Game-theoretic Decentralized Coordination for Airspace Sector Overload Mitigation

TL;DR

This paper introduces a game-theoretic decentralized mechanism for airspace sector overload mitigation, enabling independent sectors to coordinate effectively without central control, ensuring convergence to stable solutions and reducing congestion.

Contribution

It models sector interactions as a potential game with best response dynamics, providing convergence guarantees and demonstrating effectiveness with real flight data.

Findings

Reduces airspace overload significantly in simulations

Ensures convergence to stable equilibrium states

Maintains solution quality comparable to centralized methods

Abstract

Decentralized air traffic management systems offer a scalable alternative to centralized control, but often assume high levels of cooperation.
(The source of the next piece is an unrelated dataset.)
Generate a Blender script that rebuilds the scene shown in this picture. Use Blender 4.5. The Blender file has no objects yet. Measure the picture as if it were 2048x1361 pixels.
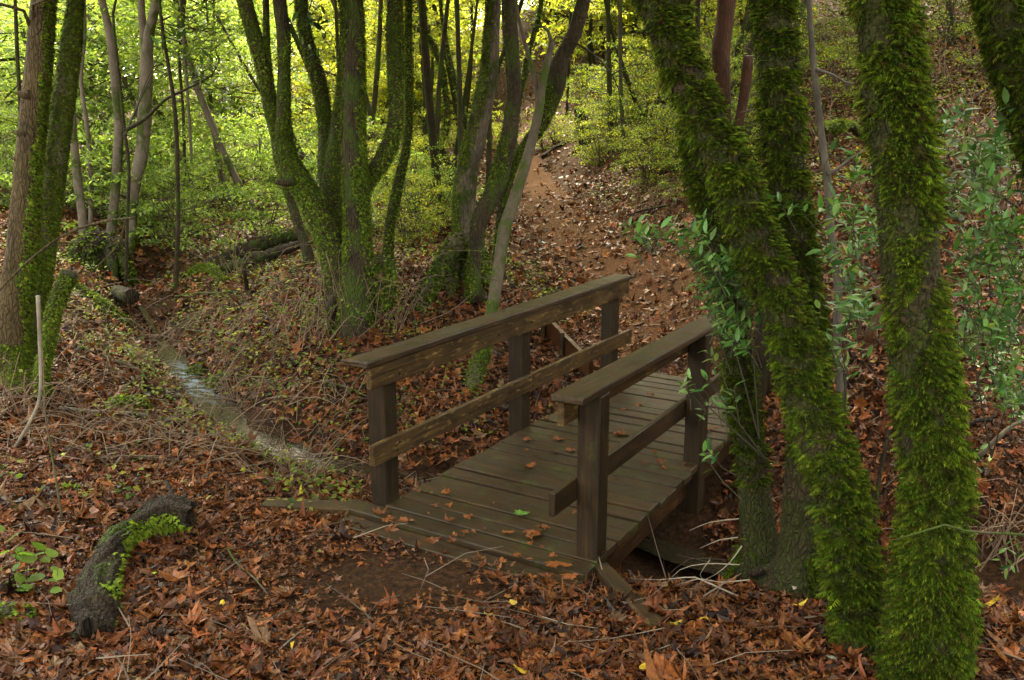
import bpy, math, random
import numpy as np
from mathutils import Vector
R = math.radians
random.seed(7)
rng = np.random.default_rng(11)
sc = bpy.context.scene
COL = sc.collection

# ------------------------------------------------------------------ camera, sky, sun, exposure
F, PITCH, HC = 1750.0, R(13.11), 2.4365
cam = bpy.data.cameras.new('camera'); cam.sensor_width = 36; cam.lens = 36 * F / 2048
cam.clip_start = .05; cam.clip_end = 600
co = bpy.data.objects.new('camera', cam); COL.objects.link(co)
co.location = (0, 0, HC); co.rotation_euler = (R(90) - PITCH, 0, 0)
sc.camera = co
SUN_EL, SUN_AZ = 55, -14          # sun beyond the wood, a little left of the view axis
wd = bpy.data.worlds.new('World'); sc.world = wd; wd.use_nodes = True
wn, wl = wd.node_tree.nodes, wd.node_tree.links
sky = wn.new('ShaderNodeTexSky'); sky.sky_type = 'NISHITA'; sky.sun_disc = False
sky.sun_elevation = R(SUN_EL); sky.sun_rotation = R(SUN_AZ)
sky.dust_density = 4; sky.ozone_density = .6
hs = wn.new('ShaderNodeHueSaturation'); hs.inputs['Saturation'].default_value = .35
wl.new(sky.outputs[0], hs.inputs['Color'])
wb = wn.new('ShaderNodeMix'); wb.data_type = 'RGBA'; wb.blend_type = 'MULTIPLY'; wb.inputs[0].default_value = 1
wb.inputs[7].default_value = (1, .91, .72, 1); wl.new(hs.outputs[0], wb.inputs[6])
wl.new(wb.outputs[2], wn['Background'].inputs[0]); wn['Background'].inputs[1].default_value = .13
sl = bpy.data.lights.new('sun', 'SUN'); sl.energy = 3.4; sl.angle = R(25); sl.color = (1, .9, .68)
so = bpy.data.objects.new('sun', sl); COL.objects.link(so)
sd = Vector((math.sin(R(SUN_AZ)) * math.cos(R(SUN_EL)), math.cos(R(SUN_AZ)) * math.cos(R(SUN_EL)), math.sin(R(SUN_EL))))
so.rotation_euler = sd.to_track_quat('Z', 'Y').to_euler()
sc.view_settings.view_transform = 'Standard'; sc.view_settings.look = 'None'
sc.view_settings.exposure = 3.5; sc.view_settings.gamma = 1
sc.cycles.use_denoising = True
sc.cycles.max_bounces = 8; sc.cycles.transmission_bounces = 6; sc.cycles.transparent_max_bounces = 4

# ------------------------------------------------------------------ helpers
cP, sP = math.cos(PITCH), math.sin(PITCH)
def W(px, py, Y):
    """world point seen at photo pixel px,py at ground distance Y"""
    u = (680.5 - py) / F
    k = Y / (cP + sP * u)
    return np.array([(px - 1024) / F * k, Y, HC + k * (-sP + u * cP)])
def WZ(px, py, z):
    u = (680.5 - py) / F
    k = (z - HC) / (-sP + u * cP)
    return np.array([(px - 1024) / F * k, k * (cP + sP * u), z])
def X_at(px, Y, z):
    return (px - 1024) / F * (Y * cP + (HC - z) * sP)

def tag(o, label=None, cat=None, group=None, kind=None):
    if label: o['label'] = label
    if cat: o['category'] = cat
    if group: o['group'] = group
    if kind: o['kind'] = kind
    return o
def empty(name, loc=(0, 0, 0), rz=0):
    o = bpy.data.objects.new(name, None); COL.objects.link(o)
    o.location = loc; o.rotation_euler = (0, 0, rz); o.empty_display_size = .2
    return o

class MB:
    """collects vertices, faces, colours and material slots for ONE mesh"""
    def __init__(s): s.v = []; s.f = []; s.c = []; s.m = []; s.n = 0
    def add(s, V, Fs, col=(1, 1, 1), mi=0):
        V = np.asarray(V, float).reshape(-1, 3)
        if not isinstance(Fs, list) or (len(Fs) and not isinstance(Fs[0], np.ndarray)): Fs = [np.asarray(Fs)]
        for f in Fs:
            if len(f): s.f.append(np.asarray(f) + s.n); s.m.append(np.full(len(f), mi))
        c = np.asarray(col, float)
        if c.ndim == 1: c = np.tile(c, (len(V), 1))
        s.v.append(V); s.c.append(c); s.n += len(V)
    def mesh(s, name, mats, smooth=False):
        V = np.concatenate(s.v); me = bpy.data.meshes.new(name)
        me.vertices.add(len(V)); me.vertices.foreach_set('co', V.ravel().astype(np.float32))
        tot = np.concatenate([np.full(len(f), f.shape[1]) for f in s.f])
        idx = np.concatenate([f.ravel() for f in s.f])
        me.loops.add(len(idx)); me.loops.foreach_set('vertex_index', idx.astype(np.int32))
        me.polygons.add(len(tot))
        me.polygons.foreach_set('loop_start', np.concatenate([[0], np.cumsum(tot)[:-1]]).astype(np.int32))
        me.polygons.foreach_set('material_index', np.concatenate(s.m).astype(np.int32))
        me.polygons.foreach_set('use_smooth', np.full(len(tot), smooth))
        a = me.attributes.new('col', 'FLOAT_COLOR', 'POINT')
        C = np.ones((len(V), 4), np.float32); C[:, :3] = np.concatenate(s.c)
        a.data.foreach_set('color', C.ravel())
        for m in (mats if isinstance(mats, (list, tuple)) else [mats]): me.materials.append(m)
        me.update(calc_edges=True); me.validate()
        return me
    def build(s, name, mats, parent=None, smooth=False):
        o = bpy.data.objects.new(name, s.mesh(name, mats, smooth)); COL.objects.link(o)
        if parent is not None: o.parent = parent
        return o
def link(name, me, parent=None, loc=(0, 0, 0), rot=(0, 0, 0), scl=(1, 1, 1)):
    o = bpy.data.objects.new(name, me); COL.objects.link(o)
    o.location = loc; o.rotation_euler = rot; o.scale = scl
    if parent is not None: o.parent = parent
    return o

def sn(P, f=1.0, seed=0):
    """cheap smooth noise in about [-1,1] from summed sines"""
    P = np.asarray(P, float) * f; r = np.random.default_rng(1000 + seed); out = 0
    for k in range(5):
        d = r.normal(size=3); d /= np.linalg.norm(d)
        out = out + np.sin(P @ (d * (1 + .6 * k)) * 2.2 + r.uniform(0, 6.28)) / (1 + .35 * k)
    return out / 2.4
def unit(a): return a / np.maximum(np.linalg.norm(a, axis=-1, keepdims=True), 1e-9)

def resample(P, step):
    """Catmull-Rom through rows of P (any number of columns, first three are position)"""
    P = np.asarray(P, float); Q = np.vstack([2 * P[0] - P[1], P, 2 * P[-1] - P[-2]]); out = []
    for i in range(1, len(Q) - 2):
        a, b, c, d = Q[i - 1], Q[i], Q[i + 1], Q[i + 2]
        n = max(1, int(np.linalg.norm((c - b)[:3]) / step))
        for t in np.arange(n) / n:
            out.append(.5 * (2 * b + (c - a) * t + (2 * a - 5 * b + 4 * c - d) * t * t + (3 * b - a - 3 * c + d) * t ** 3))
    out.append(P[-1]); return np.array(out)
def frames(C):
    T = unit(np.gradient(C, axis=0)); N = np.zeros_like(C)
    ref = np.array([0, 1, 0.]) if abs(T[0][1]) < .9 else np.array([1., 0, 0])
    n = unit(np.cross(T[0], ref))
    for i in range(len(C)):
        n = unit(n - T[i] * (n @ T[i])); N[i] = n
    return T, N, np.cross(T, N)
def tube(mb, C, rad, k=12, lump=.0, col=(1, 1, 1), mi=0, cap=True, seed=0, freq=3):
    C = np.asarray(C, float); rad = np.broadcast_to(np.asarray(rad, float), (len(C),))
    T, N, B = frames(C); th = np.arange(k) / k * 2 * np.pi
    D = np.cos(th)[None, :, None] * N[:, None] + np.sin(th)[None, :, None] * B[:, None]
    r = rad[:, None]
    if lump:
        r = r * (1 + lump * sn((C[:, None] + D * rad[:, None, None]).reshape(-1, 3), freq, seed).reshape(len(C), k)
                 + lump * .5 * sn((C[:, None] + D * rad[:, None, None]).reshape(-1, 3), freq * 3.1, seed + 1).reshape(len(C), k))
    V = C[:, None] + D * np.reshape(r, (len(C), -1, 1))
    n = len(C); i = np.arange(n - 1)[:, None] * k; j = np.arange(k)[None]
    q = np.stack([i + j, i + (j + 1) % k, i + k + (j + 1) % k, i + k + j], -1).reshape(-1, 4)
    Fs = [q]
    V = V.reshape(-1, 3)
    if cap:
        V = np.vstack([V, C[0], C[-1]]); m = len(V); jj = np.arange(k)
        Fs.append(np.stack([np.full(k, m - 2), (jj + 1) % k, jj], -1))
        Fs.append(np.stack([np.full(k, m - 1), (n - 1) * k + jj, (n - 1) * k + (jj + 1) % k], -1))
    mb.add(V, Fs, col, mi)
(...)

In practice, such assumptions frequently break down since airspace sectors operate independently and prioritize local objectives. We address the problem of sector overload in decentralized air traffic management by proposing a mechanism that models self-interested behaviors based on best response dynamics. Each sector adjusts the departure times of flights under its control to reduce its own congestion, without any shared decision making. A tunable cooperativeness factor models the degree to which each sector is willing to reduce overload in other sectors. We prove that the proposed mechanism satisfies a potential game structure, ensuring that best response dynamics converge to a pure Nash equilibrium, under a mild restriction. In addition, we identify a sufficient condition under which an overload-free solution corresponds to a global minimizer of the potential function. Numerical experiments using 24 hours of European flight data demonstrate that the proposed algorithm substantially reduces overload even with only minimal cooperation between sectors, while maintaining scalability and matching the solution quality of centralized solvers.